I like that this article places a portion of the blame on the founders or recruiters who try to hire new employees. In order to attract the best talent, it is easy for these people to say everything is going awesome and the options will be worth a million dollars. I think the blame for missed expectations and dilution is often placed on VCs. But in reality, it's the founders and the board who decide whether or not to take VC funding and who should communicate clearly and realistically with employees to keep expectations in check.
Most people joining companies don't even get the entire capital structure disclosed to them. There is no way to know exactly how much your options are worth. You're trusting the company you're joining blindly, which can be a very dangerous thing.
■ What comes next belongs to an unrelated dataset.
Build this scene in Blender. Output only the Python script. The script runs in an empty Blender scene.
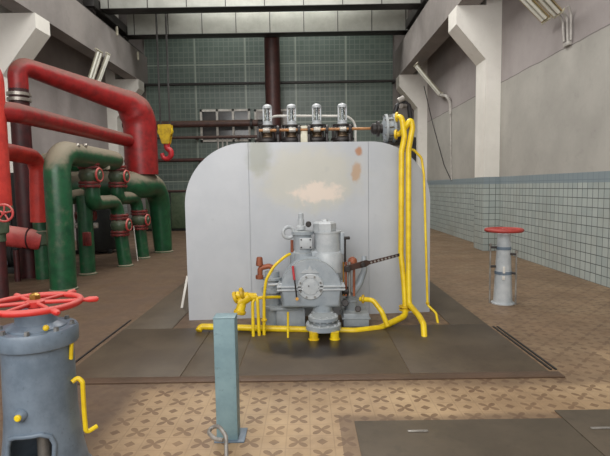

Companies should be more transparent about options they give to employees.
I was once offered with X shares of options from a well-funded startup. X seems like a relatively large number. But the company didn't want to disclose neither of the following to me but just selling me `this is a good offer`,
1. percentage offered
2. FMV per share
3. strike price
The company is OK and the job is interesting. But this opaque destroyed trust between two parties. This is a completely a joke and I turned down the offer.
The article shows how most employees are too occupied counting their imaginary fortunes to seek the most basic grasp of how their options really work.
The race for riches in early-stage startups has become a gold-rush, and now that we are clearly after the peak, most employees are chasing the dreams of yesterday's big-payoff exits, failing to look around and notice that these were rare even back in the day, and now they hardly ever happen at all.
Investors got savvy about protecting their investment, while employees are just as clueless as ever, so even when big IPOs do rarely happen, the employees see very little profit.
This works very well for the investors. The downside is the erosion of equity as an incentive, but even more so - any sense of working towards a common goal and shared success, which is what startups are supposed to be about.
This will hurt the entire industry. On an individual level, if you accept substantially lower pay, for a tiny unprotected bit of equity and someone's unsubstantiated promises that it will be "one day" earn you millions, then you are a fool.